The Complete Works of Edgar Allan Poe - Edgar Allan Poe [1151]
In order that a just estimate be made by Mr. Volney’s “aged person,” and from this estimate a judicious choice: — in order, again, that from this estimate and choice, we deduce any clear comparison of good with evil in human existence, it will be necessary that we obtain the opinion, or “choice,” upon this point, from an aged person, who shall be in condition to appreciate, with precision, the hopes he is naturally led to leave out of question, but which reason tells us he would as strongly experience as ever, in the absolute re-living of the life. On the other hand, too, he must be in condition to dismiss from the estimate the fears which he actually feels, and which show him bodily the ills that are to happen, but which fears, again, reason assures us he would not, in the absolute secondary life, encounter. Now what mortal was ever in condition to make these allowances? — to perform impossibilities in giving these considerations their due weight? What mortal, then, was ever in condition to make a well-grounded choice? How, from an ill-grounded one, are we to make deductions which shall guide us aright? How out of error shall we fabricate truth?
C.
This reasoning is about as convincing as would be that of a traveller who, going from Maryland to New York without entering Pennsylvania, should advance this feat as an argument against Leibnitz’ Law of Continuity — according to which nothing passes from one state to another without passing through all the intermediate states.
CI.
Macaulay, in his just admiration of Addison, over-rates Tickell, and does not seem to be aware how much the author of the “Elegy” is indebted to French models. Boileau, especially, he robbed without mercy, and without measure. A flagrant example is here. Boileau has the lines:
En vain contre “Le Cid” un ministre se ligue;
Tout Paris pour Chiméne a les yeux de Rodrigue.

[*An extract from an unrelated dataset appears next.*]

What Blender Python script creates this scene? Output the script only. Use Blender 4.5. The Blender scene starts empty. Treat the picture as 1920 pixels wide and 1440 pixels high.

Tickell thus appropriates them:
While the charm ‘d reader with thy thought complies,
And views thy Rosamond with Henry’s eyes.
CII.
Stolen, body and soul, (and spoilt in the stealing) from a paper of the same title in the “European Magazine” for December, 1817. Blunderingly done throughout, and must have cost more trouble than an original thing. This makes paragraph 33 of my “Chapter on American Cribbage.” The beauty of these exposés must lie in the precision and unanswerability with which they are given — in day and date — in chapter and verse and, above all, in an unveiling of the minute trickeries by which the thieves hope to disguise their stolen wares. I must soon a tale unfold, and an astonishing tale it will be. The C —— bears away the bell. The ladies, however, should positively not be guilty of these tricks; — for one has never the heart to unmask or deplume them. After all, there is this advantage in purloining one’s magazine papers; — we are never forced to dispose of them under prime cost.
CIII.
Amare et sapere vix Deo conceditur, as the acute Seneca well observes.
However acute might be Seneca, still he was not sufficiently acute to say this.